In a recent interview with Chris, I asked him to explain the role and importance of stakeholders in our executive coaching process. Below is a short excerpt, which I hope is useful to you as you learn about Stakeholder Centered Coaching.
Marshall: As you know, Chris, we don’t get paid if our executive coaching clients don’t achieve positive lasting change in behavior, not as judged by us or them, but as judged by all those important stakeholders around them. Obviously, in Stakeholder Centered Coaching, the key word is that word “stakeholder.”
Why don’t you describe the role of the stakeholder and the importance of the stakeholder in our coaching process?
Chris: Changing behavior and perception in parallel is one of our key principles. So, yes, you have to change behavior. I’ll often ask the question: on a scale of 1 to 10, how hard is to change a behavior that’s a habit? People often reply, “9!” And, to get someone else to change their perception of you once they have formed it is even harder.
The idea of the active engagement of stakeholders is to tell them what the executive coaching client is working on and then engage them as support. When we talk, in person or in teleconference, I tell them the ground rules to be a stakeholder. Number one, they have to be willing to let go of the past. Holding onto what somebody did a year ago isn’t going to help anybody. I ask them to suspend that, and only judge the executive coaching client’s improvement from this day forward on the one or two behaviors they have selected to change.
Marshall: Yeah, you might be good, but you really can’t change the past.
Chris: Right. You can’t change the past. And number two, they must be supportive of the process. They shouldn’t be a critic, a cynic, or a judge. I ask them to focus on how it will benefit them if and when this person becomes more effective at what you’ve said is the behavior they need to change, what they need to get better at.
And then, if the stakeholder has the courage, what’s something they could do to help that person get better. For instance, if you have an issue that the person isn’t clear, then don’t walk out of the room until they have made their request clear. Don’t walk out and say, “I’ve got it” if you don’t.
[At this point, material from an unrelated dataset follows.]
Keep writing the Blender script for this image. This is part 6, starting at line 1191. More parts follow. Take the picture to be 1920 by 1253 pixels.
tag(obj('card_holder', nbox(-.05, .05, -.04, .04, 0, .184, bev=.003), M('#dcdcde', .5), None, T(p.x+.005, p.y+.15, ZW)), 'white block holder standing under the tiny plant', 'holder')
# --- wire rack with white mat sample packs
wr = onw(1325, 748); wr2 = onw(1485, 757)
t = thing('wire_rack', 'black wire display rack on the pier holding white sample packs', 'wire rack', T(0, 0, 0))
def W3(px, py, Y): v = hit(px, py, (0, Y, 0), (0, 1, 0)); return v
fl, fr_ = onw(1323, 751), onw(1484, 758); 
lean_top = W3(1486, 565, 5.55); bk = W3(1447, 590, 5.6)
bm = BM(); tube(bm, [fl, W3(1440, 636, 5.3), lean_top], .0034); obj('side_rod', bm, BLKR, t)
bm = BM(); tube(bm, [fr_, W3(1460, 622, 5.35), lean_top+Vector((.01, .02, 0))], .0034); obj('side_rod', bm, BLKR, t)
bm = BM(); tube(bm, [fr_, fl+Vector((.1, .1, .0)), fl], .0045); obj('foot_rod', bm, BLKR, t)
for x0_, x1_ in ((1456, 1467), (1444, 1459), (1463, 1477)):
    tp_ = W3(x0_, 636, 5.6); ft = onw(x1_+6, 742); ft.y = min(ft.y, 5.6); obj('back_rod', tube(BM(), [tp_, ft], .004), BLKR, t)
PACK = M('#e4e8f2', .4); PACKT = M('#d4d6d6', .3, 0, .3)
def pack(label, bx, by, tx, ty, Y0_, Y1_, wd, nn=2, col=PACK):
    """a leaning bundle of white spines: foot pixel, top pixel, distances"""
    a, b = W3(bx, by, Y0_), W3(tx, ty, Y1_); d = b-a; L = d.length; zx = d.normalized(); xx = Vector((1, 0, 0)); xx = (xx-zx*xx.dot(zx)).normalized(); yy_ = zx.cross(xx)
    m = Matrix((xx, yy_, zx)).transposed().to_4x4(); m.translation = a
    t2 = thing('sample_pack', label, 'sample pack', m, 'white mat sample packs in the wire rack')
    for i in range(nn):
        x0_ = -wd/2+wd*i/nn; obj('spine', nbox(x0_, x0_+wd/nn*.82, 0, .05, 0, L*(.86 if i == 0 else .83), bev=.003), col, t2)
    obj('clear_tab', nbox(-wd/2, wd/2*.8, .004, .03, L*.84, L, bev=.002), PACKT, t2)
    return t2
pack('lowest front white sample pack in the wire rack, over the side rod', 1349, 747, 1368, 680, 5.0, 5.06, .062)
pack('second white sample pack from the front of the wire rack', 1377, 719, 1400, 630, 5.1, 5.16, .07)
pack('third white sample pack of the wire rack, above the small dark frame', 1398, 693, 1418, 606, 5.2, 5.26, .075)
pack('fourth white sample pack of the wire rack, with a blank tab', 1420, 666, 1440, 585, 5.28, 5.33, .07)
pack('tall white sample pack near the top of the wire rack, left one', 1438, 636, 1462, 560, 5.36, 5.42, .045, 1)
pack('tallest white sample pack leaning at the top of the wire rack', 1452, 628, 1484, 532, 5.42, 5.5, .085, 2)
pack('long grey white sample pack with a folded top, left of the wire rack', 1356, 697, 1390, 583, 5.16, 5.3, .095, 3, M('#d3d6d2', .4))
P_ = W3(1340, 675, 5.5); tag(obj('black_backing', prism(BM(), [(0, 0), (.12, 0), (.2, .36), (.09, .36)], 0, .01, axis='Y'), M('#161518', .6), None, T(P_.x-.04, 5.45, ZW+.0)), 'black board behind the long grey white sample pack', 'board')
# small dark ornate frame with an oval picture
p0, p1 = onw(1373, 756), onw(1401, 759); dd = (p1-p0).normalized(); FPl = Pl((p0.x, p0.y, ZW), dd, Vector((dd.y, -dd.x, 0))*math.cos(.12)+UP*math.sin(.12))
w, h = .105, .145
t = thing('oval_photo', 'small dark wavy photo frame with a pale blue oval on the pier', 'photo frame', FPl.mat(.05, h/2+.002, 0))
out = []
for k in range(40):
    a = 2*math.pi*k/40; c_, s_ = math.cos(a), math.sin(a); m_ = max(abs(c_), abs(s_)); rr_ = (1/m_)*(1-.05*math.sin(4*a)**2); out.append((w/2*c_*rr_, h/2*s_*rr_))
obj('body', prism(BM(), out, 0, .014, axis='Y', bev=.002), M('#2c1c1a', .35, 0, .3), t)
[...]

So much of our executive coaching process is working with the stakeholders. As an executive coach, I am always available to the stakeholders, and I tell them that. If there’s something going on that they want me to be aware of, I tell them to call me. Our executive coaching process is very much a systems approach. It’s not just coach-coachee, it’s coach, coachee, and stakeholders. It’s such a solid process and stakeholders are critical to it.